Private International Law

It is also referred to as, ‘Conflict of laws’ and the phrase was first used by Ulrich Huber in his book- ”De Conflictu Legum Diversarum in Diversis Imperiis” in 1689.

Private International Law establishes and deals with the relationship between citizens/private entities of different countries. People from different parts of the world are often interacting with each other forming legal relations. 

For example, an American man and an Indian woman were married in India and now live in Los Angeles. In case they ever want a divorce, the rules of private international law will determine where they will be required to go, either to the US or to an Indian court to get divorced.

The same is applicable to business as well as. Globalization has led to business activities between various countries. For example, if you are defrauded by a foreign country’s personal/private entity or organisation, then the rules of private international law will apply if you want to sue.

Supranational Law

It refers to a situation in which a nation/state surrenders to a court of their choice their right to make certain judicial decisions, which will take priority over the decision made by the national courts. This distinguishes it from the Public International Law. For example, the supranational law is represented by the European Union (EU). All the courts within the member states of the EU are overruled by the European Court of Justice in accordance with EU laws. 

Merits/Demerits of International Law

Merits

  • State’s Interest Protection

It can be said without a doubt that International laws have protected the interests of states, especially of those, which have no power to protect their own interests.

For example, the World Food Programme, a part of the UN, which is a subject of international law, is a large humanitarian agency which fights hunger worldwide and delivers food assistance in case of emergencies.

  • Human Being Welfare

It has played a vital role in the welfare of human beings.
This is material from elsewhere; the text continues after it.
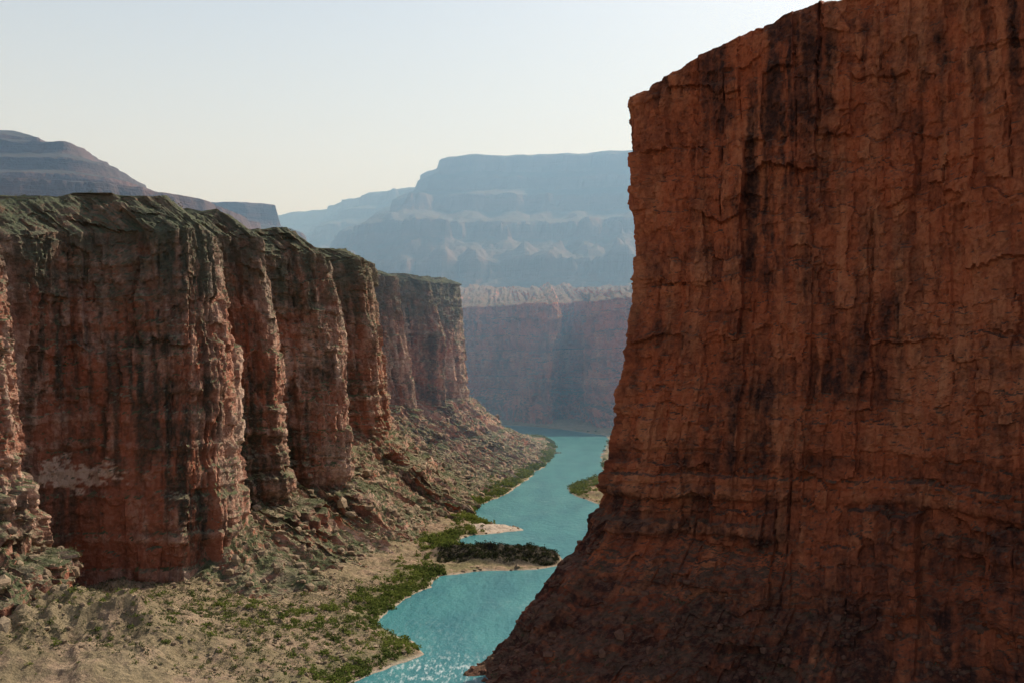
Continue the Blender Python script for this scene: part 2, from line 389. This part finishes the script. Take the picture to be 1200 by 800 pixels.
s=NT('river_water')
w1=s.noise(1,5,0.6,stretch=(0.22,0.11,0.1));w2=s.noise(1.4,3,0.65)
cc=s.mix(s.ramp(s.noise(1,4,0.6,stretch=(0.05,0.015,0.05)),0.35,0.65),(0.025,0.14,0.16),(0.048,0.20,0.205))
rf=s.n('ShaderNodeVectorMath',operation='SUBTRACT');s.l(s.P,rf.inputs[0]);rf.inputs[1].default_value=(-30,404,0)
rl=s.n('ShaderNodeVectorMath',operation='LENGTH');s.l(rf.outputs[0],rl.inputs[0])
foam=s.math('MULTIPLY',s.ramp(s.noise(1,6,0.75,stretch=(0.6,0.14,0.2)),0.51,0.60),s.math('ADD',s.ramp(rl.outputs['Value'],34,8,0,0.8),s.ramp(s.noise(0.015,3),0.5,0.65,0.0,0.15)))
cc=s.mix(foam,cc,(0.55,0.62,0.60))
hh=s.math('ADD',s.math('MULTIPLY',w1,1.5),s.math('MULTIPLY',w2,0.3))
p=s.out(cc,0.32,hh,bd=1.1,bs=0.65,spec=0.35);p.inputs['IOR'].default_value=1.33
wx=np.linspace(-800,300,140);wy=np.linspace(50,2420,280)
WX,WY=np.meshgrid(wx,wy,indexing='ij')
make_mesh('river',np.stack([WX,WY,0*WX],-1).reshape(-1,3),grid_faces(140,280),s.m,smooth=True)

# ------------------------------------------------------------------ vegetation
def leaf_mass(name,pos,size,n,mat,flat=0.75):
    N=len(pos);tot=N*n
    u=rng.normal(size=(N,n,3));u/=np.linalg.norm(u,axis=2)[...,None]
    r=rng.random((N,n,1))**0.45
    lump=1+0.35*np.sin(u[...,0:1]*5+rng.random((N,1,1))*6)*np.cos(u[...,1:2]*4+rng.random((N,1,1))*6)
    c=u*r*lump;c[...,2]=np.abs(c[...,2])*flat*1.3
    c=pos[:,None,:]+c*size[:,None,None]
    a=rng.normal(size=(N,n,3));a/=np.linalg.norm(a,axis=2)[...,None]
    b=np.cross(a,rng.normal(size=(N,n,3)));b/=np.linalg.norm(b,axis=2)[...,None]
    ls=(size[:,None,None]*0.20*(0.6+0.8*rng.random((N,n,1))))
    a=a*ls;b=b*ls*0.7
    V=np.stack([c-a,c-b,c+a,c+b],2).reshape(-1,3)
    F=np.arange(tot*4).reshape(-1,4)
    return make_mesh(name,V,F,mat)
def leaf_mat(name,a,b,c3,trans=0.35):
    s=NT(name)
    g=s.n('ShaderNodeNewGeometry')
    c=s.mix(s.ramp(s.noise(0.04,3),0.42,0.6),a,b)
    c=s.mix(s.ramp(g.outputs['Random Per Island'],0.3,1,0,0.8),c,c3)
    d=s.n('ShaderNodeBsdfDiffuse');tr=s.n('ShaderNodeBsdfTranslucent');m=s.n('ShaderNodeMixShader');o=s.n('ShaderNodeOutputMaterial')
    s.l(c,d.inputs[0]);s.l(c,tr.inputs[0]);m.inputs[0].default_value=trans
    s.l(d.outputs[0],m.inputs[1]);s.l(tr.outputs[0],m.inputs[2]);s.l(m.outputs[0],o.inputs[0])
    return s.m
M_leaf=leaf_mat('shrub_leaves',(0.05,0.075,0.02),(0.14,0.17,0.035),(0.17,0.20,0.055),0.4)
M_scrub=leaf_mat('scrub_leaves',(0.08,0.085,0.045),(0.11,0.115,0.055),(0.16,0.155,0.08))
def cand(n,x0,x1,y0,y1):
    x=rng.uniform(x0,x1,n);y=rng.uniform(y0,y1,n);z,d=ground_z(x,y);return x,y,z,d
pos=[];siz=[]
x,y,z,d=cand(100000,-220,110,380,1750)
nn=fbm(x/22,y/22,0,3,88)
dens=np.exp(-np.abs(d-6)/8.0)*np.clip(nn+0.7,0,1)*1.6
left_side=x<np.interp(y,[380,650,1000,1700],[-10,35,30,100])
keep=(d>1.5)&(d<36)&(rng.random(len(x))<dens)&left_side&~((np.hypot(x+6,y-760)<24))&~((y>595)&(y<655)&(x>-40))
pos.append(np.stack([x,y,z-0.2],1)[keep]);siz.append((rng.random(keep.sum())**1.6*2.0+0.8)*np.interp(y[keep],[400,1500],[1,1.9]))
for (cx,cy,rx,ry,n,sz) in [(-40,672,7,14,90,3.0),(-46,698,7,12,80,3.4),(-52,560,6,45,170,2.2),(-62,505,8,30,110,2.4),(-36,840,6,50,150,2.8),(62,1010,7,40,240,3.0),(80,1080,9,40,160,3.2),(110,1230,8,70,160,3.0),(70,1480,10,60,160,3.2),(-90,455,32,20,300,1.9),(-150,450,44,22,340,1.8),(-120,490,34,12,220,1.9),(-160,400,44,18,300,1.5),(150,1560,10,150,160,3)]:
    x=cx+rng.normal(size=n)*rx;y=cy+rng.normal(size=n)*ry;z,d=ground_z(x,y);k=d>0.6
    pos.append(np.stack([x,y,z-0.2],1)[k]);siz.append((0.35+rng.random(k.sum())**1.8)*sz)
pos=np.concatenate(pos);siz=np.concatenate(siz)
leaf_mass('riverside_shrubs',pos,siz,60,M_leaf)
# dark brush on the gravel bar
x=rng.uniform(-46,34,1500);y=rng.uniform(618,662,1500);z,d=ground_z(x,y);k=(d>3.0)
M_brush=leaf_mat('brush_leaves',(0.03,0.035,0.02),(0.04,0.05,0.022),(0.06,0.06,0.03),0.15)
pp=np.stack([x,y,z-0.2],1)[k]
leaf_mass('gravel_bar_brush',pp,0.6+rng.random(len(pp))**2*1.9,36,M_brush)

def sheet_pts(P,n,t0,t1,ymax,nzmin=0.45,ymin=0):
    du=P[2:,1:-1]-P[:-2,1:-1];dv=P[1:-1,2:]-P[1:-1,:-2]
    nn=np.cross(du,dv);area=np.linalg.norm(nn,axis=2);nn/=area[...,None]+1e-9
    nz=np.abs(nn[...,2]);Q=P[1:-1,1:-1]
    m=(nz>nzmin)&(Q[...,1]<ymax)&(Q[...,1]>ymin);m[:,:t0]=False;m[:,t1:]=False
    q=Q[m];w=area[m];i=rng.choice(len(q),n,p=w/w.sum())
    return q[i]+rng.normal(size=(n,3))*[0.3,0.3,0]
sp=[sheet_pts(PL,24000,0,125,1500,0.5),sheet_pts(PL,8500,315,382,1450,0.4),sheet_pts(PR,500,0,90,600,0.6),sheet_pts(PR,500,475,530,600,0.4)]
x,y,z,d=cand(8000,-230,-30,370,560);k=d>8
sp.append(np.stack([x,y,z],1)[k])
sp=np.concatenate(sp)
leaf_mass('desert_scrub',sp,(0.35+rng.random(len(sp))**2*1.6),14,M_scrub)

# ------------------------------------------------------------------ boulders
import bmesh
bm=bmesh.new();bmesh.ops.create_icosphere(bm,subdivisions=1,radius=1)
bm.verts.ensure_lookup_table()
iv=np.array([v.co[:] for v in bm.verts]);ifc=np.array([[v.index for v in f.verts] for f in bm.faces]);bm.free()
bp=[sheet_pts(PL,9000,0,120,1500,0.35)];cap=[np.full(9000,4.5)]
x,y,z,d=cand(1600,-230,-40,370,560);k=d>1
bp.append(np.stack([x,y,z],1)[k]);cap.append(np.full(k.sum(),1.5))
x,y,z,d=cand(3000,-60,110,560,1100);k=(d>0)&(d<6)
bp.append(np.stack([x,y,z],1)[k]);cap.append(np.full(k.sum(),2.0))
bp=np.concatenate(bp);cap=np.concatenate(cap)
def rocks(name,bp,cap,ca_,cb_,cd_):
    N=len(bp)
    sz=0.35+1.0*(rng.random(N)**-0.42-1);sz=np.minimum(np.clip(sz,0.3,5.0),cap*(0.5+0.5*rng.random(N)))
    V=np.sign(iv[None])*np.abs(iv[None])**0.8*(0.72+0.5*rng.random((N,len(iv),1)))
    ax=rng.uniform(0.6,1.3,(N,1,3));V=V*ax
    an=rng.random(N)*6.28;ca,sa=np.cos(an)[:,None],np.sin(an)[:,None]
    V=np.stack([V[...,0]*ca-V[...,1]*sa,V[...,0]*sa+V[...,1]*ca,V[...,2]*0.85],-1)*sz[:,None,None]+bp[:,None,:]
    F=(ifc[None]+(np.arange(N)*len(iv))[:,None,None]).reshape(-1,3)
    s=NT(name+'_rock');fn=s.noise(0.8,5,0.7)
    g=s.n('ShaderNodeNewGeometry')
    c=s.mix(g.outputs['Random Per Island'],ca_,cb_)
    c=s.mix(s.ramp(fn,0.35,0.6,0.6,0),c,cd_)
    s.out(c,0.9,fn,bd=0.6,bs=0.8)
    make_mesh(name,V.reshape(-1,3),F,s.m)
rocks('boulders',bp,cap,(0.34,0.26,0.17),(0.22,0.155,0.10),(0.10,0.08,0.055))
bp=sheet_pts(PR,1500,0,100,520,0.35)
rocks('boulders.001',bp,np.full(len(bp),2.2),(0.24,0.11,0.065),(0.17,0.08,0.05),(0.08,0.045,0.03))

# ------------------------------------------------------------------ haze in the canyon air
hm=bpy.data.materials.new('canyon_haze');hm.use_nodes=True;t=hm.node_tree;t.nodes.clear()
vs=t.nodes.new('ShaderNodeVolumeScatter');vs.inputs['Color'].default_value=(0.31,0.59,0.96,1);vs.inputs['Density'].default_value=0.00031;vs.inputs['Anisotropy'].default_value=0.3
o=t.nodes.new('ShaderNodeOutputMaterial');t.links.new(vs.outputs[0],o.inputs['Volume'])
bv=np.array([(x,y,z) for x in (-7000,7000) for y in (900,9000) for z in (-60,1080)],float)
make_mesh('haze',bv,np.array([[0,1,3,2],[4,6,7,5],[0,4,5,1],[2,3,7,6],[0,2,6,4],[1,5,7,3]]),hm)

# ------------------------------------------------------------------ light, sky, camera
az,el=math.radians(46),math.radians(45)
S=Vector((math.sin(az)*math.cos(el),math.cos(az)*math.cos(el),math.sin(el)))
sd=bpy.data.lights.new('sun','SUN');sd.energy=5.0;sd.angle=math.radians(0.5);sd.color=(1,0.94,0.84)
so=bpy.data.objects.new('sun',sd);so.rotation_euler=S.to_track_quat('Z','Y').to_euler();so.location=(300,600,900);bpy.context.scene.collection.objects.link(so)
w=bpy.data.worlds.new('World');bpy.context.scene.world=w;w.use_nodes=True
nt=w.node_tree;bg=nt.nodes['Background'];sk=nt.nodes.new('ShaderNodeTexSky');sk.sky_type='NISHITA';sk.sun_disc=False
sk.sun_elevation=el;sk.sun_rotation=az;sk.dust_density=3.0;sk.air_density=1.0;sk.ozone_density=0.6
mx=nt.nodes.new('ShaderNodeMix');mx.data_type='RGBA';mx.inputs[7].default_value=(6.5,6.8,6.8,1)
tc=nt.nodes.new('ShaderNodeTexCoord');sx=nt.nodes.new('ShaderNodeSeparateXYZ');mr=nt.nodes.new('ShaderNodeMapRange')
nt.links.new(tc.outputs['Generated'],sx.inputs[0]);nt.links.new(sx.outputs[2],mr.inputs['Value'])
mr.inputs['From Min'].default_value=0.2;mr.inputs['From Max'].default_value=0.55;mr.inputs['To Min'].default_value=0.65;mr.inputs['To Max'].default_value=0.0
nt.links.new(mr.outputs[0],mx.inputs[0])
nt.links.new(sk.outputs[0],mx.inputs[6]);nt.links.new(mx.outputs[2],bg.inputs[0]);bg.inputs[1].default_value=0.14
cd=bpy.data.cameras.new('camera');cd.lens=36;cd.sensor_width=36;cd.shift_y=0.025;cd.clip_start=1;cd.clip_end=40000
co=bpy.data.objects.new('camera',cd);co.location=(0,0,120);co.rotation_euler=(math.radians(90),0,0);bpy.context.scene.collection.objects.link(co)
bpy.context.scene.camera=co
sc=bpy.context.scene;sc.view_settings.view_transform='Standard';sc.view_settings.look='None';sc.view_settings.exposure=0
For example, there are various international treaties for the promotion of fundamental human rights, justice and equality, like the Universal Declaration of Human Rights.

  • Unity and Strength

This law has brought unity among different nations/states as no one state can be separated from the other. Every state has become the need of the other one.

For example, the problem of global warming. Every country emits greenhouse gases which is further contributing to global warming and the impact of the same will be felt by all the countries. So, no country can combat global warming alone and will need international laws and cooperation to curb the problem.  

Demerits

  • No Apparent Authority

There is no authority for the enforcement of the law. Only the International Court of Justice is present but it can’t settle certain matters. Moreover, once a decision is given by it, there is no such power or authority which can get it enforced.

  • No Legislative Machinery

As the international laws are based on treaties and conventions, they are interpreted by states according to their self-interests.

  • Lack of Effective Sanctions

There is no fear of sanctions, which has resulted in laws being violated frequently by the states.

  • Inability to Intervene 

According to Article 2(7) of UNO Charter, UNO cannot interfere in the domestic matters of the states. It has been seen in such situations, international laws are ineffective and weak.

Conclusion

International law is a set of rules which are binding between countries and aims to ensure security and peace among various nations. The subject of question under international law isn’t only the Nation/state but can be an individual also. Moreover, it has emerged through a number of sources which are codified in Article 38 of the ICJ statute, according to which, customs, treaties and general principles are considered to be the source of International Law. International law is there to maintain world order and peace, settle various disputes among different nations/states and individuals and to provide fundamental rights. However, there are still various shortcomings due to which international relations are suffering.